Missile defense is a system, weapon, or technology involved in the detection, tracking, interception, and destruction of attacking missiles. Originally conceived as a defence against nuclear-armed intercontinental ballistic missiles (ICBMs), its application has broadened to include shorter-ranged non-nuclear tactical and theater missiles.
The United States, Russia, China, India, Israel, and France have all developed such air defense systems. In the United States, missile defense was originally the responsibility of the U.S. Army. The U.S. Missile Defense Agency has developed maritime systems and command and control that will eventually be transferred to the Navy and Air Force for operation and sustainment.

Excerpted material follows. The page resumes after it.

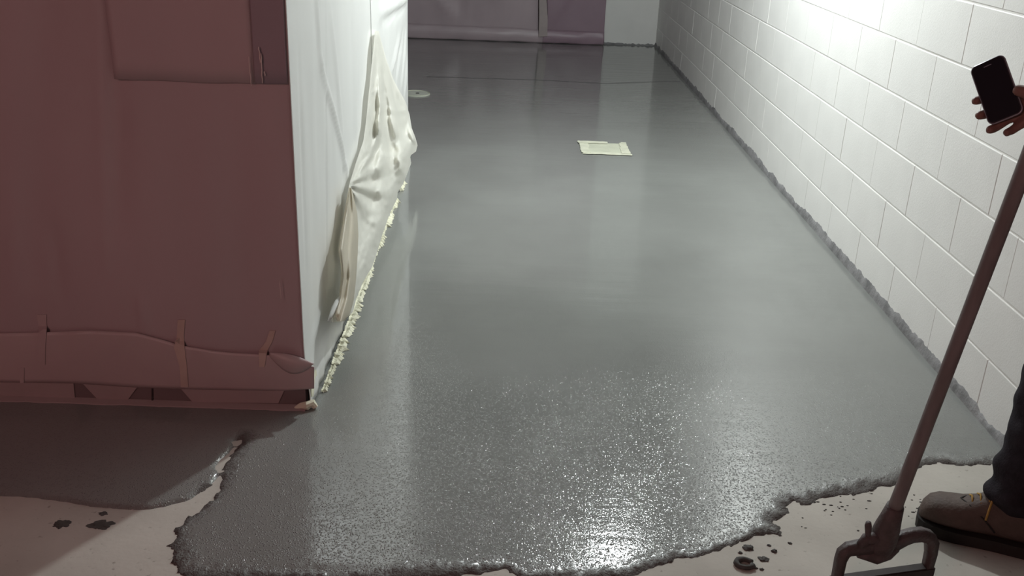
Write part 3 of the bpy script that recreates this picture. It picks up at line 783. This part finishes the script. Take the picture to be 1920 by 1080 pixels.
# phone and its frame of reference: a across, b along, n out of the glass
pc = Vector(at(1869, 169, 2.1))
pb = (Vector(at(1850, 113, 2.12)) - Vector(at(1889, 224, 2.08))).normalized()
pa = Vector(at(1878, 108, 2.1)) - Vector(at(1822, 118, 2.115)); pa = (pa - pb*pa.dot(pb)).normalized()
pn = pa.cross(pb)
def K(a, b, n): return pc + pa*a + pb*b + pn*n
PW, PH, PT = 0.0305, 0.060, 0.0055
def round_rect(w, h, r, n, k=6):
    P_ = []
    for sx, sy, a0 in ((1, 1, 0), (-1, 1, 90), (-1, -1, 180), (1, -1, 270)):
        for i in range(k+1):
            a = math.radians(a0 + 90*i/k); P_.append(K(sx*(w-r)+r*math.cos(a), sy*(h-r)+r*math.sin(a), n))
    return P_
phone = tag(empty('mobile_phone', pc), 'black mobile phone held up in the hand at the right edge', 'phone')
bm = prism('case', round_rect(PW, PH, 0.010, -PT), pn*(2*PT-0.001))
obj('case', bm, 'phone', phone)
obj('screen', prism('screen', round_rect(PW-.002, PH-.002, 0.009, PT-0.001), pn*0.001), 'screen', phone)
bm = bmesh.new(); rr = round_rect(PW, PH, 0.010, 0.0015); tube(bm, rr + [rr[0]], 0.0022, 6, False); obj('rim', bm, 'chrome', phone, True)
obj('speaker_slot', prism('speaker_slot', [K(-.007, .050, PT), K(.007, .050, PT), K(.007, .0515, PT), K(-.007, .0515, PT)], pn*0.0003), 'chrome', phone)

# body: one continuous skin of head, trunk, arms and hands
hip = Vector((1.385, 1.90, 0.95)); neck = Vector((1.36, 1.88, 1.48))
shR, shL = Vector((1.375, 2.07, 1.415)), Vector((1.375, 1.70, 1.415))
elR = Vector((1.27, 2.09, 1.135)); wrR = K(0.100, -0.078, -0.022)
elL = Vector((1.30, 1.60, 1.15))
grip = hb + hax*(L_*0.93)                                   # where the left hand closes on the handle
gdir = (grip - elL); gdir = (gdir - hax*gdir.dot(hax)).normalized()
gside = hax.cross(gdir)
wrL = grip - gdir*0.085 - hax*0.01
bm = bmesh.new()
chain(bm, [hip, Vector((1.38, 1.90, 1.15)), Vector((1.375, 1.885, 1.33)), neck], [.11, .105, .11, .055])
chain(bm, [shR, shL], [.06, .06])
chain(bm, [neck, neck + Vector((-0.02, 0, 0.10))], [.055, .052])
hd = neck + Vector((-0.035, 0, 0.185))
ellipsoid(bm, hd + Vector((0.012, 0, 0.02)), (.096, .076, .105)); ellipsoid(bm, hd + Vector((-0.035, 0, -0.055)), (.055, .055, .062))
capsule(bm, hd + Vector((-.086, 0, .008)), hd + Vector((-.106, 0, -.026)), .008, .013)
capsule(bm, hd + Vector((-.080, -.017, -.062)), hd + Vector((-.080, .017, -.062)), .010, .010)
for s in (-1, 1): ellipsoid(bm, hd + Vector((.008, s*.076, -.005)), (.020, .010, .032))
chain(bm, [shR, elR], [.050, .042]); chain(bm, [elR, wrR], [.040, .027])
chain(bm, [shL, elL], [.050, .042]); chain(bm, [elL, wrL], [.040, .027])
# right hand round the phone: knuckles behind, four fingertips over the far edge, thumb over the near edge
mcps = [K(.030, -.010, -.026), K(.027, -.031, -.028), K(.030, -.051, -.026), K(.036, -.069, -.022)]
for q, r in zip(mcps, (.0125, .013, .0125, .011)): chain(bm, [wrR, q], [.019, r])
for a, b in zip(mcps, mcps[1:]): capsule(bm, a, b, .0125, .012)
fr = [(K(-.014, -.001, -.0185), K(-.036, .000, -.012), K(-.0405, -.004, .002), .0092), (K(-.014, -.030, -.0195), K(-.037, -.031, -.013), K(-.0425, -.034, .002), .0096),
      (K(-.006, -.056, -.020), K(-.028, -.0645, -.012), K(-.034, -.068, .000), .0092), (K(.012, -.077, -.017), K(-.003, -.083, -.009), K(-.008, -.086, .001), .0084)]
for mc, (pp, dp, tp, r) in zip(mcps, fr): chain(bm, [mc, pp, dp, tp], [r*1.25, r*1.08, r, r*.92])
chain(bm, [wrR.lerp(K(.075, -.055, -.004), .5), K(.070, -.048, .000), K(.052, -.036, .010), K(.0365, -.022, .0135)], [.017, .0155, .0125, .0105])
# left hand closed round the handle
kn = []
for i in range(4):
    base = grip + hax*(0.030 - i*0.020)
    pts = [base + (gdir*math.cos(a) + gside*math.sin(a))*rad for a, rad in ((math.radians(185), .034), (math.radians(110), .030), (math.radians(30), .026), (math.radians(-50), .025))]
    kn.append(pts[0]); chain(bm, pts, [.0105, .0095, .009, .0082])
for q in kn: chain(bm, [wrL, q], [.019, .013])
chain(bm, [wrL - gside*.012, grip - gdir*.03 - gside*.022 + hax*.02, grip + gdir*.002 - gside*.028 + hax*.036, grip + gdir*.02 - gside*.022 + hax*.04], [.016, .014, .011, .0095])
fuse('body', bm, 0.0042, 'skin', person, 3)
for s in (-1, 1):
    bm = bmesh.new(); ellipsoid(bm, hd + Vector((-.075, s*.031, .012)), (.012, .012, .010)); obj('eye', bm, 'eye', person, True)
bm = bmesh.new(); ellipsoid(bm, hd + Vector((.026, 0, .040)), (.096, .084, .098)); capsule(bm, hd + Vector((.07, 0, -.01)), hd + Vector((.06, 0, -.05)), .05, .04)
fuse('hair', bm, 0.008, 'hair', person, 4)

def wr(p): return 0.006*nz(p.x*14, p.y*14, p.z*26) + 0.004*nz(p.x*30, p.y*30, p.z*44)
bm = bmesh.new()
chain(bm, [hip + Vector((0, 0, -.02)), Vector((1.383, 1.90, 1.15)), Vector((1.38, 1.885, 1.34))], [.125, .122, .122])
chain(bm, [shR + Vector((0, -.02, -.02)), shL + Vector((0, .02, -.02))], [.078, .078]); capsule(bm, Vector((1.38, 1.885, 1.36)), neck + Vector((0, 0, -.03)), .11, .068)
for side in (-1, 1): capsule(bm, Vector((1.383, 1.885+side*.06, 1.30)), Vector((1.386, 1.90+side*.05, .95)), .105, .110)
chain(bm, [shR, elR, elR.lerp(wrR, .62)], [.068, .056, .046]); chain(bm, [shL, elL, elL.lerp(wrL, .75)], [.068, .056, .046])
fuse('jacket', bm, 0.010, 'jacket', person, 4, wr)

ankR, ankL = Vector((1.325, 2.075, 0.13)), Vector((1.41, 1.70, 0.13))
kneeR, kneeL = Vector((1.335, 2.055, 0.50)), Vector((1.385, 1.74, 0.50))
bm = bmesh.new()
for an, kn_, hp in ((ankR, kneeR, hip + Vector((0, .09, -.03))), (ankL, kneeL, hip + Vector((0, -.09, -.03)))):
    chain(bm, [hp, kn_, an.lerp(kn_, .5) + Vector((0.004, 0, 0)), an + Vector((0, 0, .07)), an + Vector((0.0, 0, .02))], [.108, .082, .077, .074, .076])
chain(bm, [hip + Vector((0, .06, .03)), hip + Vector((0, -.06, .03))], [.118, .118])
def wrj(p):
    lo = ss(0.34, 0.10, p.z)
    return (0.005 + 0.012*lo)*math.sin(p.z*70 + 3*nz(p.x*9, p.y*9) + 8*p.x)*0.5 + 0.006*nz(p.x*16, p.y*16, p.z*22)
fuse('jeans', bm, 0.008, 'denim', person, 4, wrj)

# boots: (along, half width, sole z, top z) sections from heel to toe
def boot(heel, toe):
    hl = Vector((*heel, 0)); d = (Vector((*toe, 0)) - hl); Lb = d.length; d.normalize(); sd = Vector((-d.y, d.x, 0))
    sec = [(0.00, .020, .12), (0.02, .034, .15), (0.08, .040, .175), (0.17, .041, .18), (0.28, .042, .178), (0.38, .043, .165), (0.48, .046, .138), (0.58, .050, .118), (0.68, .053, .104), (0.78, .053, .098), (0.87, .049, .094), (0.94, .040, .084), (0.985, .026, .066), (1.0, .012, .05)]
    root = empty('work_boot', hl); root.parent = person; root.location = hl - person.location
    bm = bmesh.new(); rings = []
    for s, hw, tz in sec:
        c = hl + d*(s*Lb); r_ = []
        for k in range(16):
            a = math.pi*2*k/16; cx_, sz_ = math.cos(a), math.sin(a)
            x = hw*math.copysign(abs(cx_)**0.7, cx_); zz = 0.026 + (tz-.026)*(0.5+0.5*math.copysign(abs(sz_)**0.75, sz_))
            taper = 1 - 0.35*max(0, (zz-.07))/.11
            r_.append(bm.verts.new(c + sd*x*taper + Vector((0, 0, zz))))
        rings.append(r_)
    for a, b in zip(rings, rings[1:]):
        for k in range(16): bm.faces.new((a[k], a[(k+1) % 16], b[(k+1) % 16], b[k]))
    bm.faces.new(list(reversed(rings[0]))); bm.faces.new(rings[-1]); bmesh.ops.recalc_face_normals(bm, faces=bm.faces)
    up = obj('upper', bm, 'boot', None, True)
    outl = [hl + d*(s*Lb*1.02 - 0.003) + sd*(hw+.006) for s, hw, tz in sec] + [hl + d*(s*Lb*1.02 - 0.003) - sd*(hw+.006) for s, hw, tz in reversed(sec)]
    so = obj('sole', prism('sole', [p + Vector((0, 0, .001)) for p in outl], (0, 0, .031)), 'sole', None)
    parts = [up, so]
    # welt line over the vamp
    def top(s):
        for (s0, w0, t0), (s1, w1, t1) in zip(sec, sec[1:]):
            if s <= s1: return t0+(t1-t0)*(s-s0)/(s1-s0)
        return .06
    bm = bmesh.new()
    tube(bm, [hl + d*(s*Lb) + sd*y + Vector((0, 0, z)) for s, y, z in ((.40, .0455, .055), (.50, .046, .085), (.62, .030, top(.62)-.008), (.70, .0, top(.70)+.001), (.62, -.030, top(.62)-.008), (.50, -.046, .085), (.40, -.0455, .055))], 0.0022, 6)
    parts.append(obj('seam', bm, 'sole', None, True))
    # crossed laces and a bow with hanging ends
    for i in range(3):
        s = .50 + i*.06; bm = bmesh.new(); z = top(s)+.003
        tube(bm, [hl + d*((s-.015)*Lb) + sd*.026 + Vector((0, 0, z-.010)), hl + d*(s*Lb) + Vector((0, 0, z+.003)), hl + d*((s+.015)*Lb) - sd*.026 + Vector((0, 0, z-.012))], .0028, 6)
        parts.append(obj('lace', bm, 'lace', None, True))
    s = .47; z = top(s); c = hl + d*(s*Lb) + Vector((0, 0, z+.006))
    for sg in (1, -1):
        bm = bmesh.new(); tube(bm, [c, c + sd*sg*.02 + Vector((0, 0, .012)) + d*.01, c + sd*sg*.034 + Vector((0, 0, .004)), c + sd*sg*.026 + Vector((0, 0, -.008)) + d*-.006, c], .0034, 6)
        parts.append(obj('lace', bm, 'lace', None, True))
        bm = bmesh.new(); tube(bm, [c, c + sd*sg*.030 + Vector((0, 0, -.006)), c + sd*sg*.044 + d*.004 + Vector((0, 0, -.034)), c + sd*sg*.050 + d*.006 + Vector((0, 0, -.060))], .003, 6)
        parts.append(obj('lace', bm, 'lace', None, True))
    for p in parts:
        p.parent = root; p.location = -hl
boot((1.395, 2.03), (1.125, 2.155))
boot((1.475, 1.68), (1.185, 1.74))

Missile defense can be divided into categories based on various characteristics: type/range of missile intercepted, the trajectory phase where the intercept occurs, and whether intercepted inside or outside the Earth's atmosphere:
The types/ranges are strategic, theater and tactical. Each entails unique requirements for intercept, and a defensive system capable of intercepting one missile type frequently cannot intercept others. However, there is sometimes overlap in capability.
Targets long-range ICBMs, which travel at about 7 km/s (15,700 mph). Examples of currently active systems: Russian A-135 system which defends Moscow, and the U.S. Ground-Based Midcourse Defense system that defends the United States from missiles launched from Asia. Geographic range of strategic defense can be regional (Russian system) or national (U.S. system).